Zimmern goes to some of the foreign embassies in Washington, DC to taste the different diplomatic food, including those of Sweden, France, Palau, Indonesia, Peru, Kazakhstan, and Finland.
Andrew cooks meals with a family in Lapland and discusses the simple ingredients of Nordic cuisine with a world class chef. Blood cake and lamprey in Helsinki. Tries bear and feeds them at a sanctuary. Hailuoto: seal, cured herring, salmon soup. Reindeer milk, grilled reindeer liver and onion, crayfish, salmon pie.
Zimmern treks into the jungle of Suriname in northern South America, sampling the local fare, including wild pig and a rodent-like rabbit called coconi.
Zimmern visits the Mediterranean island of Sardinia to learn about what the locals like to eat, from mountain goats, to sea urchins, to casu marzu (rotten cheese).
Zimmern is joined by Nadia Giosia on a comprehensive culinary tour of Montreal that includes both traditional and avant-garde cuisine. Montreal-style bagels, duck livers, and horse-heart tartare are among the foods sampled in this multicultural city.

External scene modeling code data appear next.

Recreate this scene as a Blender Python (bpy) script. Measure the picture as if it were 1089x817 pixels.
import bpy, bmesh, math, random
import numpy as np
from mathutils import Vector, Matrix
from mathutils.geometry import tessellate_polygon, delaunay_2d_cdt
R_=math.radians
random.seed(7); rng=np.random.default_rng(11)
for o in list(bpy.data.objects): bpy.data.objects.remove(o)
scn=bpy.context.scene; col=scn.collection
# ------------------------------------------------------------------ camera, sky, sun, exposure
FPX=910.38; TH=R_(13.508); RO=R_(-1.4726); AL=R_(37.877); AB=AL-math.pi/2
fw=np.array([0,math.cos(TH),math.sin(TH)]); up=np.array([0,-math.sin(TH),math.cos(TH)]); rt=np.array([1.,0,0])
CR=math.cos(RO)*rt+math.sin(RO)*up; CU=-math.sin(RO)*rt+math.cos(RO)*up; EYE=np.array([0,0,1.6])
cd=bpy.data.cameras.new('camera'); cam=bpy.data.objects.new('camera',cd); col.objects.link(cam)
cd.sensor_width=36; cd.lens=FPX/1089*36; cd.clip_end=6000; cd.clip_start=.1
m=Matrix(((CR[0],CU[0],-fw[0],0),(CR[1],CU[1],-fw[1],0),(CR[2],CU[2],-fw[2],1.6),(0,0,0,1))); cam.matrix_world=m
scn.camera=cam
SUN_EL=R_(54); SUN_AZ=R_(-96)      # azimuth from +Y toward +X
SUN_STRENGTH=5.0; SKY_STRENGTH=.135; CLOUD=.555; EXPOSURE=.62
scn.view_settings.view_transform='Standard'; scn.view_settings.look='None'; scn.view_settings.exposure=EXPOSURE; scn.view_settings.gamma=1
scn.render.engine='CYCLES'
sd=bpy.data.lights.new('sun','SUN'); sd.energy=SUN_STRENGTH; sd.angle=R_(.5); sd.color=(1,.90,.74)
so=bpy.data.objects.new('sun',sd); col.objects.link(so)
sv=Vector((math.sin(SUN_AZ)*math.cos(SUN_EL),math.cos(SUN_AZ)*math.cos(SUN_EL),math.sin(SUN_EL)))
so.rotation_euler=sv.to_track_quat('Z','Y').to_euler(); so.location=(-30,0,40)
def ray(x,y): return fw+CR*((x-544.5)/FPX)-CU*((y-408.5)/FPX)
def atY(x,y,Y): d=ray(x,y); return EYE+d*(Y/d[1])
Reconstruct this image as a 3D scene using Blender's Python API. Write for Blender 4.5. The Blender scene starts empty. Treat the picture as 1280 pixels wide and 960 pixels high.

Beginning with Season 7, the show has been retitled Bizarre Foods America. The format remains the same but focuses more on the United States rather than international travel.
A spin-off series of half-hour episodes that focused on famed destinations' classic foods—where they came from, how they're prepared, and the best way to enjoy them. Focused on general fare and not bizarre foods.
Zimmern visits Taipei, Taiwan and faces down stinky tofu in a mountains aid factory, learns the secret to turning eggs into hard-as-iron street food, and masters pulling the longest and strongest noodles.
Zimmern travels to Ho Chi Minh City, Vietnam and while hitting the city streets at night, he feasts on sucking snails and duck tongues and on the outskirts of town he hunts for rice field rats, and gets a taste of farm-raised porcupine.